DATA SHOWN →
%%
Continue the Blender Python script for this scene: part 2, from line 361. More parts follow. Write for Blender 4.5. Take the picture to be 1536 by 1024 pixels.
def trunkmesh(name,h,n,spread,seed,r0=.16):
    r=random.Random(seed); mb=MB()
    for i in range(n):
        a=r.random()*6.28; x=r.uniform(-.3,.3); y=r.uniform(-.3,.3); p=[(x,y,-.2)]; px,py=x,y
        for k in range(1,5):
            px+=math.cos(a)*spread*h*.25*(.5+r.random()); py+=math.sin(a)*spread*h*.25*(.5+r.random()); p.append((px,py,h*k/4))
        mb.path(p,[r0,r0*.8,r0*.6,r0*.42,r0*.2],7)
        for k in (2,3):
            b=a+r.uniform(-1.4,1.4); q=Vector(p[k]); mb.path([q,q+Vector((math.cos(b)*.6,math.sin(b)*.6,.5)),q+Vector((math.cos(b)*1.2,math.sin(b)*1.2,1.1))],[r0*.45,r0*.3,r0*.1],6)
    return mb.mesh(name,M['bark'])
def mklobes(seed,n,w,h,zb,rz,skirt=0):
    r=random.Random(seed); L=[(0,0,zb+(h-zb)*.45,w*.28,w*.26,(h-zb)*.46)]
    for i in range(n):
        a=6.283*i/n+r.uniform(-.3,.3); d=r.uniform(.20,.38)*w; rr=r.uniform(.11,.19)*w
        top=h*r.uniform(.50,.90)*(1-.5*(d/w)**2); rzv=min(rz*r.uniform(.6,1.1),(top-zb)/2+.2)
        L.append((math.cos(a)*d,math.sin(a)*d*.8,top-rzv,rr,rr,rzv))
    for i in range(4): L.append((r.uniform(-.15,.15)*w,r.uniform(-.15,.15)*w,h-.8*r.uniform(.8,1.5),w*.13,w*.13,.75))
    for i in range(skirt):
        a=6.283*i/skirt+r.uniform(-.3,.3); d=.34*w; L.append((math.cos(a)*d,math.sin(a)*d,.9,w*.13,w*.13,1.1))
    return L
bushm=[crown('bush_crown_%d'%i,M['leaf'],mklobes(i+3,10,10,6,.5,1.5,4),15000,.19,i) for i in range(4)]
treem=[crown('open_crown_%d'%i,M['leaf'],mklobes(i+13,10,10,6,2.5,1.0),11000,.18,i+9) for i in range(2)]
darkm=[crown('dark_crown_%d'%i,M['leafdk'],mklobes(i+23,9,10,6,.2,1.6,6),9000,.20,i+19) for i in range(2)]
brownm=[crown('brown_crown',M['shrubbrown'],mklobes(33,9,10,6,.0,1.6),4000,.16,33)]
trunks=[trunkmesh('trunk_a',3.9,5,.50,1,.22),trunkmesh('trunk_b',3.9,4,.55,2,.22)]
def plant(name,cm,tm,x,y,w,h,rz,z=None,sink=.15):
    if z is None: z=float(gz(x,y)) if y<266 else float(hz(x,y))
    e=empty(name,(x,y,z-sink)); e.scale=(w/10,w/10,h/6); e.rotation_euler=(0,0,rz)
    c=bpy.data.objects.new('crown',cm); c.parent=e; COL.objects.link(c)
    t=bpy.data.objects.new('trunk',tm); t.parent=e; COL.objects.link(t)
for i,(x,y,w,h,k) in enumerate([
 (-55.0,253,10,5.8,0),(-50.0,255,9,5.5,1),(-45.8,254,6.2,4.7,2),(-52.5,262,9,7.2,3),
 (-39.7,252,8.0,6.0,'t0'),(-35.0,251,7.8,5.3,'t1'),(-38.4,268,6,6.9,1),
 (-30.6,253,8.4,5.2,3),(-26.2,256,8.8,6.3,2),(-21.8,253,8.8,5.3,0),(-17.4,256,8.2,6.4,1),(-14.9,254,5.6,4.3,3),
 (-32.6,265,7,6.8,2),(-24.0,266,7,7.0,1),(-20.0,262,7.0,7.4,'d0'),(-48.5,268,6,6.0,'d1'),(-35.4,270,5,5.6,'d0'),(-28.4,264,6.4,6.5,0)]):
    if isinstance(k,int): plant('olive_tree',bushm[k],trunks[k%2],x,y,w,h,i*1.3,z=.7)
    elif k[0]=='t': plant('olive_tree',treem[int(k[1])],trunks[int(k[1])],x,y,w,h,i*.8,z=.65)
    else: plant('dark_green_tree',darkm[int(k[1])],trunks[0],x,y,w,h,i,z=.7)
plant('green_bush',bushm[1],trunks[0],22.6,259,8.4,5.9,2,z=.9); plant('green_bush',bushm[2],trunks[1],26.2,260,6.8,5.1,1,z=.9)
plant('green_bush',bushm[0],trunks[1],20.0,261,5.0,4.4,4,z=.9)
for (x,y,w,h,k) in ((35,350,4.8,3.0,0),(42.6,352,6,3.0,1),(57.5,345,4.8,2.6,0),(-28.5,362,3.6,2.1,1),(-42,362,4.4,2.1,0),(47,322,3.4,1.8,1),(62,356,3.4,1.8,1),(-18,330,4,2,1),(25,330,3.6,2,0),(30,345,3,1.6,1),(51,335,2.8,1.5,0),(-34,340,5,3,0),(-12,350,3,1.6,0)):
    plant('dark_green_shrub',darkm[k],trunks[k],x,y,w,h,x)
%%
TASK STATEMENT → Your task is to return the full listing exactly as it was given.

THE SOLUTION →
Continue the Blender Python script for this scene: part 2, from line 361. More parts follow. Write for Blender 4.5. Take the picture to be 1536 by 1024 pixels.
def trunkmesh(name,h,n,spread,seed,r0=.16):
    r=random.Random(seed); mb=MB()
    for i in range(n):
        a=r.random()*6.28; x=r.uniform(-.3,.3); y=r.uniform(-.3,.3); p=[(x,y,-.2)]; px,py=x,y
        for k in range(1,5):
            px+=math.cos(a)*spread*h*.25*(.5+r.random()); py+=math.sin(a)*spread*h*.25*(.5+r.random()); p.append((px,py,h*k/4))
        mb.path(p,[r0,r0*.8,r0*.6,r0*.42,r0*.2],7)
        for k in (2,3):
            b=a+r.uniform(-1.4,1.4); q=Vector(p[k]); mb.path([q,q+Vector((math.cos(b)*.6,math.sin(b)*.6,.5)),q+Vector((math.cos(b)*1.2,math.sin(b)*1.2,1.1))],[r0*.45,r0*.3,r0*.1],6)
    return mb.mesh(name,M['bark'])
def mklobes(seed,n,w,h,zb,rz,skirt=0):
    r=random.Random(seed); L=[(0,0,zb+(h-zb)*.45,w*.28,w*.26,(h-zb)*.46)]
    for i in range(n):
        a=6.283*i/n+r.uniform(-.3,.3); d=r.uniform(.20,.38)*w; rr=r.uniform(.11,.19)*w
        top=h*r.uniform(.50,.90)*(1-.5*(d/w)**2); rzv=min(rz*r.uniform(.6,1.1),(top-zb)/2+.2)
        L.append((math.cos(a)*d,math.sin(a)*d*.8,top-rzv,rr,rr,rzv))
    for i in range(4): L.append((r.uniform(-.15,.15)*w,r.uniform(-.15,.15)*w,h-.8*r.uniform(.8,1.5),w*.13,w*.13,.75))
    for i in range(skirt):
        a=6.283*i/skirt+r.uniform(-.3,.3); d=.34*w; L.append((math.cos(a)*d,math.sin(a)*d,.9,w*.13,w*.13,1.1))
    return L
bushm=[crown('bush_crown_%d'%i,M['leaf'],mklobes(i+3,10,10,6,.5,1.5,4),15000,.19,i) for i in range(4)]
treem=[crown('open_crown_%d'%i,M['leaf'],mklobes(i+13,10,10,6,2.5,1.0),11000,.18,i+9) for i in range(2)]
darkm=[crown('dark_crown_%d'%i,M['leafdk'],mklobes(i+23,9,10,6,.2,1.6,6),9000,.20,i+19) for i in range(2)]
brownm=[crown('brown_crown',M['shrubbrown'],mklobes(33,9,10,6,.0,1.6),4000,.16,33)]
trunks=[trunkmesh('trunk_a',3.9,5,.50,1,.22),trunkmesh('trunk_b',3.9,4,.55,2,.22)]
def plant(name,cm,tm,x,y,w,h,rz,z=None,sink=.15):
    if z is None: z=float(gz(x,y)) if y<266 else float(hz(x,y))
    e=empty(name,(x,y,z-sink)); e.scale=(w/10,w/10,h/6); e.rotation_euler=(0,0,rz)
    c=bpy.data.objects.new('crown',cm); c.parent=e; COL.objects.link(c)
    t=bpy.data.objects.new('trunk',tm); t.parent=e; COL.objects.link(t)
for i,(x,y,w,h,k) in enumerate([
 (-55.0,253,10,5.8,0),(-50.0,255,9,5.5,1),(-45.8,254,6.2,4.7,2),(-52.5,262,9,7.2,3),
 (-39.7,252,8.0,6.0,'t0'),(-35.0,251,7.8,5.3,'t1'),(-38.4,268,6,6.9,1),
 (-30.6,253,8.4,5.2,3),(-26.2,256,8.8,6.3,2),(-21.8,253,8.8,5.3,0),(-17.4,256,8.2,6.4,1),(-14.9,254,5.6,4.3,3),
 (-32.6,265,7,6.8,2),(-24.0,266,7,7.0,1),(-20.0,262,7.0,7.4,'d0'),(-48.5,268,6,6.0,'d1'),(-35.4,270,5,5.6,'d0'),(-28.4,264,6.4,6.5,0)]):
    if isinstance(k,int): plant('olive_tree',bushm[k],trunks[k%2],x,y,w,h,i*1.3,z=.7)
    elif k[0]=='t': plant('olive_tree',treem[int(k[1])],trunks[int(k[1])],x,y,w,h,i*.8,z=.65)
    else: plant('dark_green_tree',darkm[int(k[1])],trunks[0],x,y,w,h,i,z=.7)
plant('green_bush',bushm[1],trunks[0],22.6,259,8.4,5.9,2,z=.9); plant('green_bush',bushm[2],trunks[1],26.2,260,6.8,5.1,1,z=.9)
plant('green_bush',bushm[0],trunks[1],20.0,261,5.0,4.4,4,z=.9)
for (x,y,w,h,k) in ((35,350,4.8,3.0,0),(42.6,352,6,3.0,1),(57.5,345,4.8,2.6,0),(-28.5,362,3.6,2.1,1),(-42,362,4.4,2.1,0),(47,322,3.4,1.8,1),(62,356,3.4,1.8,1),(-18,330,4,2,1),(25,330,3.6,2,0),(30,345,3,1.6,1),(51,335,2.8,1.5,0),(-34,340,5,3,0),(-12,350,3,1.6,0)):
    plant('dark_green_shrub',darkm[k],trunks[k],x,y,w,h,x)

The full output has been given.